Shin Ha’s board is now considering legal action against OZ Minerals for allegedly withholding mining data from the Okvau-Ochhung explorations in Mondolkiri before buying Shin Ha out of the operation, according to KB Thuraisingham, a legal consultant advising Shin Ha.

“It’s nondisclosure,” said Mr Thuraisingham, adding that he had referred his clients to the Australian law firm Slater & Gordon, which settled a class action lawsuit this month against OZ Minerals over its alleged failure to inform shareholders of company debt.

Van Moulis, a lawyer at Slater & Gordon in Sydney, said last week that he had been given “instructions to investigate” possible nondisclosure in the Shin Ha deal.

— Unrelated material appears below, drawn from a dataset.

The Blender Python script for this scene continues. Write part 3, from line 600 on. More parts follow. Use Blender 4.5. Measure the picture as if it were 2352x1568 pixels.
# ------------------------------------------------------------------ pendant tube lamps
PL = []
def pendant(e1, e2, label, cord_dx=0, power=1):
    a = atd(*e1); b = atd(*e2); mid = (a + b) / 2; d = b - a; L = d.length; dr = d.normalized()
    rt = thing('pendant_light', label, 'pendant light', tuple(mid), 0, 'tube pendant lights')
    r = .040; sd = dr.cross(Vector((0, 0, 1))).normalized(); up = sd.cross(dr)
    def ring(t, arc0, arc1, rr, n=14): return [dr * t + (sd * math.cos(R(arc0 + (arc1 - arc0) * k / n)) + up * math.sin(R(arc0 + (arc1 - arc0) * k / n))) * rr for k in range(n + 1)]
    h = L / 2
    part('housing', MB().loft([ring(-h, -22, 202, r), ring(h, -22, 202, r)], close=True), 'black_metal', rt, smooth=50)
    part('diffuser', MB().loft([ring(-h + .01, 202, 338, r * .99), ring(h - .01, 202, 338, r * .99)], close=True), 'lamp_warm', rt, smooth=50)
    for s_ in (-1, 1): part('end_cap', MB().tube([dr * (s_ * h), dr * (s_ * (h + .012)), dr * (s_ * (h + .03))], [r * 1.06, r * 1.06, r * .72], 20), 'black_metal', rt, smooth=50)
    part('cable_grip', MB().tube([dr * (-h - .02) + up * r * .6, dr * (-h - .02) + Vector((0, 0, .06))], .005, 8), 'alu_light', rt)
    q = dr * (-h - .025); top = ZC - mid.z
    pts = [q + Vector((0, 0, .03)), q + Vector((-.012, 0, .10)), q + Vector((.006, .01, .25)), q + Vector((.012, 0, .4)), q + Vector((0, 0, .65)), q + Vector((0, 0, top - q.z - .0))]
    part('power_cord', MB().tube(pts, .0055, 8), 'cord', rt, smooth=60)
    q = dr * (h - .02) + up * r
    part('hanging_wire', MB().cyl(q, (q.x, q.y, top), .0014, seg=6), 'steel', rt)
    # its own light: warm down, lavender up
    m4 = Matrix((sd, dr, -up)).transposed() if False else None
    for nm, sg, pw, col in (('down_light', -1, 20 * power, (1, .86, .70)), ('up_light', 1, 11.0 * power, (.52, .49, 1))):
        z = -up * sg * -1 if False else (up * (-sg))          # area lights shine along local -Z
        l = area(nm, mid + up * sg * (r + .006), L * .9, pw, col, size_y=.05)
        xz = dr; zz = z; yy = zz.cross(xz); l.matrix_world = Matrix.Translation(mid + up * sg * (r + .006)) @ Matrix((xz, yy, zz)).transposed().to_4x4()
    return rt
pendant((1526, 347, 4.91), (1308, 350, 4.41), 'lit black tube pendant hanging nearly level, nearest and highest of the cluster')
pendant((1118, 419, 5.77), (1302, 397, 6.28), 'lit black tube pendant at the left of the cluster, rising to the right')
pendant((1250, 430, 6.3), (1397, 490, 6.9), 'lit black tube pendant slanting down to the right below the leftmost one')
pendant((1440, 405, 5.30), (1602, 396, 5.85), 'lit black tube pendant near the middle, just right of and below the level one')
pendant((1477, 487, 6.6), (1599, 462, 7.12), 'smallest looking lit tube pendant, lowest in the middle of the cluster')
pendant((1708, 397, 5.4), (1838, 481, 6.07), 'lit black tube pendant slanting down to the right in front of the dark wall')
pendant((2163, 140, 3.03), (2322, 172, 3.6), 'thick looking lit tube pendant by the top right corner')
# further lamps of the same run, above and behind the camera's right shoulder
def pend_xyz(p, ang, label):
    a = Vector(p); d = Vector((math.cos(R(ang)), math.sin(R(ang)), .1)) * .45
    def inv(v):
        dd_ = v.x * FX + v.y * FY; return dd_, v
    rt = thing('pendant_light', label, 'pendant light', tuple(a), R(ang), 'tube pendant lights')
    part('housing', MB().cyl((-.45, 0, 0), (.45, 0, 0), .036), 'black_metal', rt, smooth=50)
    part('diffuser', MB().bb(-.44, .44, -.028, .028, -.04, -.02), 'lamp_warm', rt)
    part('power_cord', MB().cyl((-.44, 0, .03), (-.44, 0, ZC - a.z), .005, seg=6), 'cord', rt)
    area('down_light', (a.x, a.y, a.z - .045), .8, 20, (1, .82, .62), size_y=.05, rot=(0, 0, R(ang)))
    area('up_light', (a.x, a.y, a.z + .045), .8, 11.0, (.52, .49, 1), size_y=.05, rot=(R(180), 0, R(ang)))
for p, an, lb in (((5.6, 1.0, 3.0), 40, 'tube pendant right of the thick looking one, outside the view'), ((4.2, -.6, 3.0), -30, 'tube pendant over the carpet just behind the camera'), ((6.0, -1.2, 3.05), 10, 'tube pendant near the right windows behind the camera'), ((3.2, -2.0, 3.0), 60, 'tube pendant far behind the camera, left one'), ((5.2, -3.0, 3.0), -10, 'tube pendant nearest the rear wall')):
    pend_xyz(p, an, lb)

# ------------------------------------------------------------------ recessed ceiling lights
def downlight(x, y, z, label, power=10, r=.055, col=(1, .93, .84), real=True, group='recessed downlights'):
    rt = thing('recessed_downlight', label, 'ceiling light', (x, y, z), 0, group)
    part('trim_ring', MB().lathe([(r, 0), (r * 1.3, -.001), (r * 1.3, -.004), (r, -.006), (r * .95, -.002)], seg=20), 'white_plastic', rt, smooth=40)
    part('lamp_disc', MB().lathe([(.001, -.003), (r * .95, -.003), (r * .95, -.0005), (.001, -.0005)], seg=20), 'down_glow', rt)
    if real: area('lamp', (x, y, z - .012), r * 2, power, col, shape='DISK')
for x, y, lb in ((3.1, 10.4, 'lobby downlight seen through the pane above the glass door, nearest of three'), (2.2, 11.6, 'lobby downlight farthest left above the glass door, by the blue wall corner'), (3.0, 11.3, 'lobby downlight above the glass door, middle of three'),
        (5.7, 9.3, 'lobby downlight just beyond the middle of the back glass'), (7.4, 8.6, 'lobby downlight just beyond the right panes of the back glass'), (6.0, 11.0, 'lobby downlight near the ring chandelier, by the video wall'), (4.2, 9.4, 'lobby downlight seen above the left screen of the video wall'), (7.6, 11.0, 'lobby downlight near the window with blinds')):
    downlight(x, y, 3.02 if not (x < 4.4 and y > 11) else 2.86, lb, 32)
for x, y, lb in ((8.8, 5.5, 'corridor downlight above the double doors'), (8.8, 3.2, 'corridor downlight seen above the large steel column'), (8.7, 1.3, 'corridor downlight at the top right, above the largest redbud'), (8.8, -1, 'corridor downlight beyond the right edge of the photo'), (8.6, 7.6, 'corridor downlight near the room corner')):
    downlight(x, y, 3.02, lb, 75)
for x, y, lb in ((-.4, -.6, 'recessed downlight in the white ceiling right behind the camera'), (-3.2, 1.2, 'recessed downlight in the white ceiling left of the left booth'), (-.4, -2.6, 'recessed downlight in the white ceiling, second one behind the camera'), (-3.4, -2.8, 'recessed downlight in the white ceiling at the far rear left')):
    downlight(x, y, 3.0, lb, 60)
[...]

Mr Thuraisingham said last week that he was unaware of any connection between Shin Ha and MIME, and Mr Moulis declined to comment.

Cambodia has been beset by claims of corruption across its government and society and has ranked near the bottom of Transparency International’s Corruption Perceptions Index for five years.

In a 2009 report, Global Witness said Cambodia’s regulation of the extractive industries suffered from “a total lack of transparency in the ownership of companies with the responsibility to handle public assets and the destination of payments made to secure these concessions.”

In a response to questions last week, George Boden, a Global Witness campaigner, said the Shin Ha transaction with OZ Minerals underscored “the urgent need for greater transparency and rule of law.”

“This deal appears to fit the historical pattern of elite capture of Cambodia’s natural resources,” he said in an e-mail. “Now, this deal is public, OZ Minerals, alongside Australia and Cambodia, must investigate whether the deal was legitimate, or whether it was a means to transfer funds back to Cambodia’s political elite.”

While the net value of Australian investments in other countries in 2009 rose 7 percent, or AU$74 billion (about seven times the size of the entire Cambodian economy that year), Australia has yet to prosecute a single case of foreign bribery, making it a laggard among OECD member nations.

A spokeswoman for the Australian Federal Police said Monday that, since an Australian law penalizing foreign bribery entered into force in 1999, her agency had received a total of 22 referrals relating to such allegations.

Sixteen of these matters are now closed, either due to a lack of supporting evidence or because the allegations dated from before the laws were in force, she said.

“As the remaining six are ongoing, it would not be appropriate to comment further,” the spokeswoman said in an e-mail.